Entrepreneur Program, BRI
School of Business Administration
University of Southern California
Los Angeles, CA 90089-1421



Principal Topics

Research over many years has helped us understand the nature of women entrepreneurs, their businesses, and how they may differ from their male counterparts in terms of characteristics, experience, skills, motivation, and intent. Significant evidence from the study of women-owned businesses indicates that although they represent one of the fastest growing segments of the US economy, they lag behind men-owned businesses in size as measured by sales and income. Prior research has tended to pool all women entrepreneurs into one group and report averages, the effect of which has been to mask the nature and achievements of women in high growth, often non-typical industries with enormous numbers of women who start small businesses, principally in retail and service areas. Researchers have also learned that the ultimate size a business reaches appears to be determined by the size at start-up. To the extent that this is true, this study sought to determine if factors exist at the conception of women’s businesses that might predict business performance, specifically, which businesses will eventually achieve large scale in terms of revenues.
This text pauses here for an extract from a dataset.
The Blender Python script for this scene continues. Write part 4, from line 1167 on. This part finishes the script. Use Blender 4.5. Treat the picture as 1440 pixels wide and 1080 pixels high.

The sample for the research consisted of 1,400 women business owners who responded to a 1994 National Association of Women Business Owners (NAWBO) survey of their membership. An effort was made to use only serious businesses that had already transitioned out of the incubation stage, that were start-ups as opposed to businesses that had been purchased, and that were no longer relying solely on start-up resources. Firms at least two years, but less than eight years old were selected as representing the adolescent stage of the business. "Serious" businesses were those in which the respondent indicated they worked at least 35 hours per week in the business and they owned at least 50% of the business. The qualifying group of businesses was divided further into two groups: (1) those with sales revenues in the top 25% of their cohort group (industry); and (2) those in the bottom 25% of their cohort group in terms of sales revenues. Sales revenue was the dependent variable in the study. Independent variables were grouped as (1) intention variables: expectation of sales growth, interest in the financial performance of the company, and hours spent at work; (2) financial variables: the use of credit cards, lack of capital, banking relationship, and commercial loan; and (3) situational variables: previous business education, dependent children at home, and being married.

Major Findings

A step-wise logistic regression analysis was used. Organizational age was added in the first step as a control variable. From the results of this study, it appears that having capital to grow and expand the business operations, preferably through commercial business loans and private sources, in addition to a personal banking relationship and a focus on profit and growth, contributes significantly to the high performance of women-owned businesses. Contrary to much research on social/cultural barriers that are thought to inhibit or even preclude women from growing companies, the situational variables of previous education, being married, and having dependent children at home do not appear to have affected the respondents in this study toward either low or high performing businesses.


The results of this research contribute to a more complex understanding of women business owners and provide new information on the intentions of the growing segment of women creating high growth companies, often in non-typical industries. For practitioners, the results suggest that entrepreneurs need to understand the nature of businesses in their industry to seek patterns of successful behavior that may be applied to their new venture. In addition, women business owners who desire to grow their businesses to a high level need to place an emphasis on financial management. On a policy level, it may also suggest that programs geared toward preparing potential women entrepreneurs should focus more on the skills and behaviors that increase the chances of significant business growth.